A los que os interese, os espero en el próximo post para aprender a enseñar a nuestros adolescentes a asentar las piernas en el suelo y no perder contacto con la realidad. Tan importante es insuflarles la motivación y la confianza para saltar como aposentarlos sobre el duro suelo que necesita para propulsarse el mero hecho de saltar.
Y el suelo socioeconómico de este principio de siglo XXI resulta especialmente duro. Paro, mercado laboral, precios, facturas, formación requerida, salarios… qué os voy a contar que no sepáis, ¿Verdad? Vosotros si pero… ¿Y ellos? ¿Se lo explicamos suficientemente, más allá de filípicas abstractas, apresuradas, catastrofistas y puntuales? Os propongo que esta semana les ayudemos a estirar la espalda, animándoles a reflexionar sobre qué les gusta hacer, a qué les haría inmensamente felices dedicar un tercio de sus vidas, qué necesitarían aprender para poder mostrar su inteligencia latente.
La semana que viene, a fortalecer piernas. Esta, os propongo que os planteéis:
¿Cuánto tiempo hemos dedicado a que nuestros adolescentes descubran su vocación?

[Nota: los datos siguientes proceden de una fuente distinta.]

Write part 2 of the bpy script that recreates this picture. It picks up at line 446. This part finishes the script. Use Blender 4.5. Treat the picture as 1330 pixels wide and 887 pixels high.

¿Cuándo fue la última vez que valoramos explícitamente aquello en lo que son buenos?
Al decir “Mi hijo es…” ¿Cómo acabo la frase?
¿Me he planteado, respecto a él, la diferencia entre IDENTIDAD y CONDUCTA? ¿Hasta qué punto confundo sus CONDUCTAS con su IDENTIDAD? ¿Qué consecuencias tiene en mí y en nuestra relación todos esos “ES”?
¿Cuándo fue la última vez que hablaste –sin adoctrinar- sobre la diferencia en dinero o tiempo o satisfacción entre vivir nuestra vocación o desperdiciar un tercio de nuestra vida en ocupaciones que odiamos?
¿Cuándo fue la última vez que hablasteis sobre la pasión de formarse, crecer profesionalmente, el placer de aprender continuamente?
¿Hasta qué punto encarnas con tu conducta tus discursos y consejos?